Michelangelo was unique as the first Western artist whose biography was published while he was alive. In fact, two biographies were published during his lifetime; one of them, by Giorgio Vasari, proposed that he was the pinnacle of all artistic achievement since the beginning of the Renaissance, a viewpoint that continued to have currency in art history for centuries.
In his lifetime he was often called Il Divino ("the divine one"). One of the qualities most admired by his contemporaries was his terribilità, a sense of awe-inspiring grandeur. The attempts by subsequent artists to imitate Michelangelo's impassioned and highly personal style resulted in Mannerism, the next major movement in Western art after the High Renaissance.

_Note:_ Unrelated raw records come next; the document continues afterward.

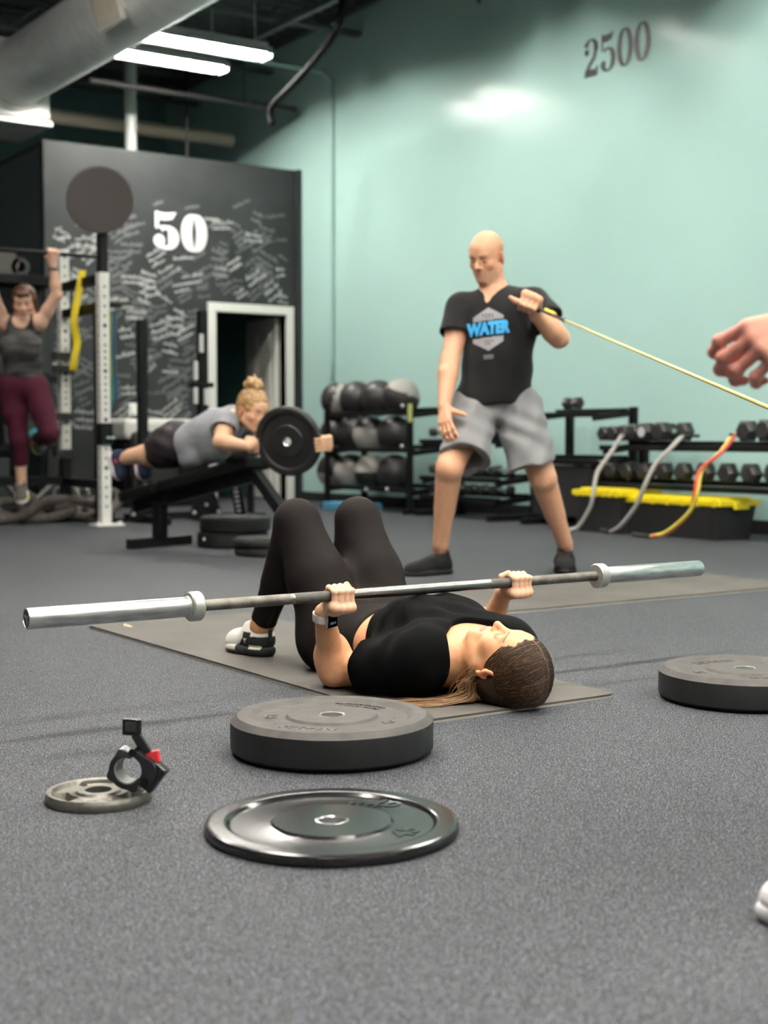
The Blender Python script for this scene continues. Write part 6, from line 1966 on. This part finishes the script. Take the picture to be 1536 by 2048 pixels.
# ------------------------------------------------------------------ rig on the left
M_WPOST = mat('white_powder_coat', (.78, .77, .72), .35)
pf = at(199, 1050, z=0); FX, FY = pf[0], RIGY + .0
rgT = empty('pull_up_rig', (FX, FY, 0), 'white posted pull up rig with black crossbars and a round dark target', 'rig')
RZT = at(199, 545, y=FY)[2]
REARY = 11.08
def post(x, y, z0, z1, m, holes=True, nm='post', s=.078):
    MB().bx(x - s / 2, x + s / 2, y - s / 2, y + s / 2, z0, z1, .004).build(nm, m, rgT)
    if holes:
        hb = MB(); z = z0 + .14
        while z < z1 - .05:
            hb.cyl((x, y - s / 2 - .0008, z), (x, y - s / 2 + .004, z), .010 if int(z * 13) % 5 else .016, seg=10)
            hb.cyl((x - s / 2 - .0008, y, z), (x - s / 2 + .004, y, z), .008, seg=8)
            z += .05 if .9 < z < 1.4 else .075
        o = hb.build('bolt_holes', mat('hole_black', (.004, .004, .004), .9), rgT); o['kind'] = 'stuff'
post(FX, FY, .012, RZT, M_WPOST)
MB().bx(FX - .10, FX + .13, FY - .09, FY + .09, 0, .014, .003).build('base_plate', M_WPOST, rgT)
for dx_ in (-.075, .105): MB().cyl((FX + dx_, FY - .05, .014), (FX + dx_, FY - .05, .034), .016, seg=6).build('anchor_bolt', M_WPOST, rgT)
zt_ = at(199, 470, y=FY)[2]
post(FX, FY, RZT - .02, zt_ + .12, M_BLACK, False, 'black_extension', .068)
dz_ = at(200, 400, y=FY - .06)[2]
tn = nrm(TC * .95 + A(0, -1, 0) * .35 - ZV * .0)
tr = np.cross(ZV, tn); Rt = Matrix((tuple(tr), tuple(ZV), tuple(tn))).transposed()
tc_ = at(200, 400, y=FY - .07)
MB().lathe([(0, -.008), (.250, -.008), (.256, 0), (.250, .008), (0, .008)], tc_, 64, Rt).build('target_disc', mat('matte_brown_black', (.042, .036, .033), .8), rgT, smooth=True, angle=.5)
MB().bx(FX - .03, FX + .03, FY - .05, FY + .03, zt_ + .05, tc_[2] + .1).build('target_bracket', M_BLACK, rgT)
post(FX, REARY, .52, at(120, 500, y=REARY)[2], M_WPOST)
post(FX, REARY, 0, .52, M_BLACK, False, 'black_lower_post')
LX = FX - 1.75
for y in (FY, REARY): post(LX, y, 0, RZT, M_WPOST, False)
MB().cyl((LX, FY, HB_Z), (FX, FY, HB_Z), .0165, seg=16).build('pull_up_bar', M_BLACK, rgT, smooth=True, angle=.8)
MB().bx(LX, FX, FY - .035, FY + .035, HB_Z + .13, HB_Z + .20).build('top_crossbar', M_BLACK, rgT) if False else None
for z_ in (at(150, 566, y=10.7)[2], at(160, 622, y=10.7)[2], .32):
    MB().bx(FX - .03, FX + .03, FY + .035, REARY - .035, z_ - .035, z_ + .035, .003).build('side_crossbar', M_BLACK, rgT)
    MB().bx(LX - .03, LX + .03, FY + .035, REARY - .035, z_ - .035, z_ + .035, .003).build('side_crossbar', M_BLACK, rgT)
MB().bx(LX, FX, REARY - .03, REARY + .03, 1.93, 2.0, .003).build('rear_crossbar', M_BLACK, rgT)
MB().bx(LX, FX, REARY - .03, REARY + .03, .30, .37, .003).build('rear_crossbar', M_BLACK, rgT)
for py_ in (712, 738, 833, 906):
    p = at(122, py_, y=REARY - .05)
    MB().bx(FX - .12, FX + .05, REARY - .10, REARY - .038, p[2] - .03, p[2] + .03, .01).build('j_hook', M_FOAM, rgT)
jp = at(207, 868, y=FY - .05)
MB().bx(FX - .045, FX + .05, FY - .06, FY + .05, jp[2] - .085, jp[2] + .085, .006).build('j_hook', M_BLACK, rgT)
MB().bx(FX - .01, FX + .06, FY - .075, FY - .055, jp[2] - .035, jp[2] - .02).build('hook_lip', M_STEEL, rgT)

def loop_band(pts, wd, m, label, group, side=A(1, 0, 0), th=.005):
    P = spline(pts, 8); d = MB(); rows = []
    for i, p in enumerate(P):
        t_ = nrm(P[min(i + 1, len(P) - 1)] - P[max(i - 1, 0)]); n_ = nrm(np.cross(t_, side))
        rows.append([d.bm.verts.new(Vector(p + side * a_ + n_ * b_)) for a_, b_ in ((-wd / 2, -th), (wd / 2, -th), (wd / 2, th), (-wd / 2, th))])
    for p, q in zip(rows, rows[1:]):
        for k in range(4): d.bm.faces.new((p[k], p[(k + 1) % 4], q[(k + 1) % 4], q[k]))
    d.bm.faces.new(rows[0][::-1]); d.bm.faces.new(rows[-1])
    o = d.build('loop_band', m, None, smooth=True, angle=.6)
    return setp(o, label, 'resistance band', group)
yb = 10.62
yl = [(166, 541), (160, 575), (151, 622), (149, 650), (155, 685), (150, 715), (148, 733)]
YP = [at(a, b_, y=yb) for a, b_ in yl]
back = [p + A(.012, .05, 0) for p in YP[::-1]]
loop_band(YP + [YP[-1] + A(0, .025, -.03)] + back, .048, mat('yellow_loop_rubber', (.80, .62, .01), .5), 'thick yellow loop band hanging from the rig crossbar', None, nrm(A(.8, -.5, 0)))
for (px_, c_, nm_, w_) in ((221, (.30, .40, .05), 'green', .03), (229, (.05, .12, .22), 'dark blue', .034), (226, (.05, .33, .30), 'teal', .02)):
    q_ = [at(px_, 622, y=10.75), at(px_ - 2, 700, y=10.75), at(px_ + 1, 760, y=10.75), at(px_ + (3 if nm_ != 'green' else 0), 790 if nm_ != 'teal' else 800, y=10.75)]
    if nm_ == 'teal': q_ = [at(px_ - 2, 755, y=10.72), at(px_, 785, y=10.72), at(px_ - 4, 812, y=10.72)]
    loop_band(q_ + [q_[-1] + A(0, .02, -.02)] + [p + A(.01, .035, 0) for p in q_[::-1]], w_, mat(nm_ + '_loop_rubber', c_, .5), nm_ + ' loop band hanging behind the white rig post', None, nrm(A(.83, -.55, 0)))
hk = at(225, 615, y=10.75)
setp(MB().bx(hk[0] - .16, hk[0] + .06, 10.70, 10.79, hk[2], hk[2] + .03).bx(hk[0] - .16, hk[0] - .12, 10.74, 10.78, 0, hk[2] + .03).bx(hk[0] - .30, hk[0] + .05, 10.62, 10.92, 0, .03).build('band_stand', M_BLACK), 'slim black stand with a peg for loop bands behind the rig post', 'stand')

# black squat stand between the rig and the door
u1 = at(287, 1045, z=0); SY = u1[1]
u2 = at(407, 1040, y=SY)
sq = empty('squat_stand', ((u1[0] + u2[0]) / 2, SY, 0), 'black squat stand of two uprights in front of the chalk wall', 'rack')
M_BOLT = mat('bright_bolt', (.55, .55, .54), .35, metal=.6)
for (ux, pt_) in ((u1[0], 640), (u2[0], 615)):
    zt2 = at(290, pt_, y=SY)[2]
    MB().bx(ux - .035, ux + .035, SY - .035, SY + .035, 0, zt2, .003).build('upright', M_BLACK, sq)
    MB().bx(ux - .035, ux + .035, SY - .45, SY + .32, 0, .06, .003).build('base_runner', M_BLACK, sq)
    MB().prism([(-.15, .03), (.15, .03), (.05, .34), (-.05, .34)], Matrix(((1, 0, 0, ux), (0, 0, 1, SY - .050), (0, 1, 0, 0), (0, 0, 0, 1))), .012).build('gusset', M_BLACK, sq)
    for bx_, bz_ in ((0, .30), (0, .13), (-.11, .07), (.11, .07)):
        MB().sph((ux + bx_, SY - .055, bz_), .017, 8).build('bolt_head', M_BOLT, sq, smooth=True)
MB().bx(u1[0], u2[0], SY - .03, SY + .03, .02, .08, .003).build('cross_brace', M_BLACK, sq)
for (px_, pa_, pb2) in ((402, 668, 705), (391, 722, 760), (391, 775, 808), (412, 777, 810)):
    p0_, p1_ = at(px_, pa_, y=SY - .045), at(px_, pb2, y=SY - .045)
    MB().bx(p0_[0] - .018, p0_[0] + .018, SY - .06, SY - .036, p1_[2], p0_[2], .008).build('pale_sticker', mat('pale_sticker', (.6, .6, .58), .6), sq)
MB().bx(u2[0] - .10, u2[0] + .08, SY - .05, SY + .05, at(400, 770, y=SY)[2] - .02, at(400, 770, y=SY)[2] + .02, .004).build('spotter_arm', M_BLACK, sq)

# white-topped desk against the chalk wall
w0, w1 = at(222, 838, y=12.95), at(392, 838, y=12.95)
dk = empty('desk', ((w0[0] + w1[0]) / 2, 12.9, 0), 'desk with a thick rounded white top against the chalk wall', 'desk')
MB().bx(w0[0], w1[0], 12.62, 13.14, w0[2] - .20, w0[2], .05).build('desk_top', M_WHITE, dk)
MB().bx(w0[0] + .03, w1[0] - .03, 12.70, 13.12, 0, w0[2] - .20, .01).build('black_base', M_BLACK, dk)
MB().bx(w0[0] + .06, w0[0] + .55, 12.56, 12.70, .15, w0[2] - .12, .06).build('black_cover', M_FOAM, dk)

# storage shelves left of the office
SX0, SX1, SYa, SYb = 3.35, 4.80, 12.35, 12.95
sh_t = empty('storage_shelf', ((SX0 + SX1) / 2, 12.65, 0), 'tall black steel storage shelf at the left edge beyond the rig', 'shelf')
szs = [.14, .62, 1.25, at(50, 553, y=SYa)[2]]
for x in (SX0, SX1):
    for y in (SYa, SYb): MB().bx(x - .025, x + .025, y - .025, y + .025, 0, szs[-1], .003).build('post', M_BLACK, sh_t)
for z in szs: MB().bx(SX0 - .025, SX1 + .025, SYa - .025, SYb + .025, z - .045, z, .003).build('shelf', M_BLACK, sh_t)
for (px_, py_, r_, c_, nm_) in ((14, 522, .115, (.055, .048, .045), 'thick brown black'), (41, 526, .085, (.02, .02, .022), 'hollow black')):
    p = at(px_, py_, y=SYa + .02); z = szs[-1] + r_ + .001
    o = MB().lathe([(r_ * (.55 if 'hollow' in nm_ else 0.02), 0), (r_, 0), (r_, .46), (r_ * (.55 if 'hollow' in nm_ else .02), .46), (r_ * (.55 if 'hollow' in nm_ else .02), 0)], (p[0], SYa + .02, z), 32, R90).build('foam_roller', mat('roller_' + nm_.replace(' ', '_'), c_, .6), None, smooth=True, angle=.6)
    setp(o, nm_ + ' foam roller lying on the top storage shelf', 'roller')
for (x, z, w_, h_, c_, nm_) in ((3.75, szs[2], .5, .62, (.012, .013, .014), 'tall black soft plyo box on the third storage shelf'), (4.45, szs[2], .5, .55, (.016, .017, .018), 'lower black soft plyo box on the third storage shelf'),
                                (3.8, szs[1], .6, .42, (.02, .021, .022), 'wide charcoal bin on the second storage shelf'), (4.47, szs[1], .45, .38, (.02, .024, .028), 'narrow slate bin on the second storage shelf'),
                                (3.9, szs[0], .8, .36, (.018, .024, .026), 'long dark crate on the bottom storage shelf')):
    b_ = empty('storage_bin', (x, 12.65, z), nm_, 'bin')
    MB().bx(x - w_ / 2, x + w_ / 2, SYa + .02, SYb - .03, z + .001, z + h_, .02).build('bin_body', mat('bin_%d' % int(c_[2] * 1000), c_, .55), b_)
    MB().bx(x - .07, x + .07, SYa + .005, SYa + .022, z + h_ * .6, z + h_ * .6 + .03, .005).build('strap_handle', M_FOAM, b_)
tl_ = at(74, 853, y=SYa - .02)
o = MB().lathe([(.03, 0), (.075, 0), (.075, .30), (.03, .30), (.03, 0)], (tl_[0], SYa - .02, szs[1] + .076 + .42 * 0), 24, R90).build('foam_roller', mat('teal_foam', (.03, .30, .36), .6), None, smooth=True, angle=.6)
o.location[2] = 0; setp(o, 'short teal foam roller on the second storage shelf', 'roller')

# heavy rope heaped by the rig foot
rp_ = []
rr_ = random.Random(9)
M_ROPE = mat('frayed_brown_rope', (.085, .072, .060), .85, noise=.6, nscale=70, bump=.8, bscale=120, noise_col=(.030, .026, .024))
base = at(95, 1042, z=0)
for i in range(210):
    t_ = i / 209
    a_ = t_ * 2 * PI * 6.0
    cx_r = base[0] - .62 + 1.22 * (t_ * 2.6 % 1 if int(t_ * 2.6) % 2 == 0 else 1 - t_ * 2.6 % 1)
    rp_.append(A(cx_r + .17 * math.cos(a_), base[1] - .17 + .17 * math.sin(a_ * .5 + 1) + .06 * math.sin(a_), .036 + .10 * (1 + math.sin(a_)) * (.75 + .25 * math.sin(t_ * 23))))
setp(MB().tube(rp_, .040, 10).build('battle_rope', M_ROPE, smooth=True), 'heavy frayed battle rope heaped in loops on the floor beside the rig foot', 'rope')
# low frame with yellow caps
pfm = empty('push_frame', at(68, 995, z=.0), 'low grey frame with yellow end caps on the floor behind the rope', 'frame')
fy_ = 11.6
for (a_, b_) in (((4, 962), (40, 1000)), ((112, 962), (72, 1000))):
    P0, P1 = at(*a_, y=fy_), at(*b_, y=fy_); P1[2] = max(P1[2], .03)
    MB().cyl(P0, P1, .024, seg=12).build('tube', mat('grey_frame_tube', (.14, .14, .135), .45, metal=.4), pfm, smooth=True, angle=.8)
    MB().sph(P0, .034, 12).build('end_cap', mat('yellow_cap', (.55, .36, .02), .5), pfm, smooth=True)
yc_ = at(32, 962, y=fy_ + .1); MB().sph(yc_, .034, 12).build('end_cap', mat('yellow_cap', (.55, .36, .02), .5), pfm, smooth=True)
P0, P1 = at(-60, 1003, y=fy_), at(180, 1003, y=fy_); P0[2] = P1[2] = .04
MB().bar(P0, P1, .07, .07).build('base_bar', M_BLACK, pfm); 
MB().cyl(yc_, A(yc_[0] + .05, yc_[1], .05), .02, seg=10).build('tube', mat('grey_frame_tube', (.14, .14, .135), .45, metal=.4), pfm, smooth=True, angle=.8)
# cable handles and kettlebells by the post
for k, (px_, lb_) in enumerate(((122, 'kettlebell with a pale handle, nearer the rear white post'), (142, 'kettlebell between two others beside the rig'), (163, 'kettlebell nearest the front white rig post'))):
    q = at(px_, 1000, y=11.35); q[2] = 0
    kb = empty('kettlebell', q, 'dark ' + lb_, 'kettlebell', 'kettlebells by the rig')
    MB().lathe([(0, 0), (.055, 0), (.085, .03), (.095, .085), (.080, .14), (.045, .175), (0, .185)], q, 24).build('bell', mat('kettle_iron', (.03, .03, .03), .45), kb, smooth=True, angle=.8)
    MB().tube(spline([q + RV * -.04 + ZV * .15, q + RV * -.062 + ZV * .20, q + RV * -.035 + ZV * .255, q + RV * .035 + ZV * .255, q + RV * .062 + ZV * .20, q + RV * .04 + ZV * .15], 6), .016, 10).build('handle', mat('worn_handle', (.34, .33, .29), .4, metal=.5), kb, smooth=True)
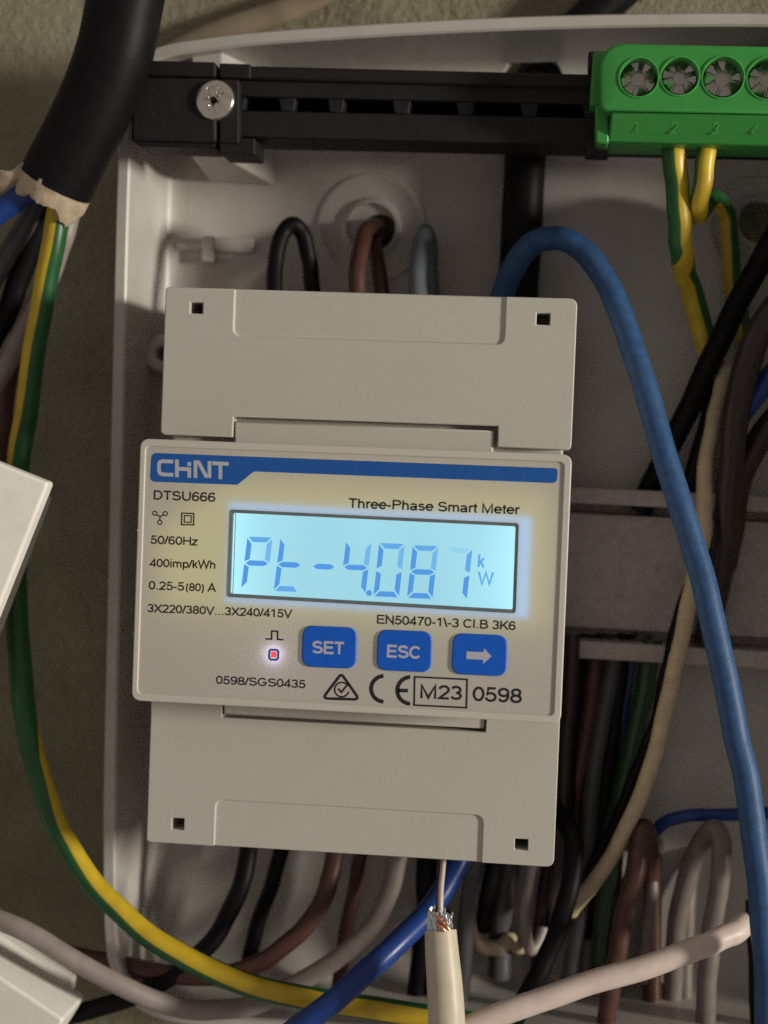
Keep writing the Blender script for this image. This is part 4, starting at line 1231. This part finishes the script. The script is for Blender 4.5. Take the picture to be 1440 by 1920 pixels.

Piazza del Campidoglio in Rome, designed by Michelangelo Buonarroti
The existing design of the Piazza del Campidoglio and the surrounding palazzi was created by Renaissance artist and architect Michelangelo Buonarroti in 1536–1546. At the height of his fame, he was commissioned by the Farnese Pope Paul III, who wanted a symbol of the new Rome to impress Charles V, who was expected in 1538. This offered him the opportunity to build a monumental civic plaza for a major city as well as to reestablish the grandeur of Rome. Michelangelo's first designs for the piazza and remodeling of the surrounding palazzi date from 1536. His plan was formidably extensive. He accentuated the reversal of the classical orientation of the Capitoline, in a symbolic gesture turning Rome’s civic center to face away from the Roman Forum and instead in the direction of Papal Rome and the Christian church in the form of St. Peter’s Basilica. This full half circle turn can also be seen as Michelangelo’s desire to address the new, developing section of the city rather than the ancient ruins of the past. An equestrian statue of Marcus Aurelius was to stand in the middle of the piazza set in a paved oval field. Michelangelo was required to provide a setting for the statue and to bring order to an irregular hilltop already encumbered by two crumbling medieval buildings set at an acute angle to one another. The Palazzo del Senatore was to be restored with a double outer stairway, and the campanile moved to the center axis of the palace. The Palazzo dei Conservatori was also to be restored, and a new building, the so-called Palazzo Nuovo, built at the same angle on the north side of the piazza to offset the Conservatori, creating a trapezoidal piazza. A wall and balustrade were to be built at the front of the square, giving it a firm delineation on the side facing the city. Finally, a flight of steps was to lead up to the enclosed piazza from below, further accentuating the central axis.
The sequence, Cordonata piazza and the central palazzo are the first urban introduction of the "cult of the axis" that was to occupy Italian garden plans and reach fruition in France.
Executing the design was slow: Little was actually completed in Michelangelo's lifetime (the Cordonata Capitolina was not in place when Emperor Charles arrived, and the imperial party had to scramble up the slope from the Forum to view the works in progress), but work continued faithfully to his designs and the Campidoglio was completed in the 17th century, except for the paving design, which was to be finished three centuries later.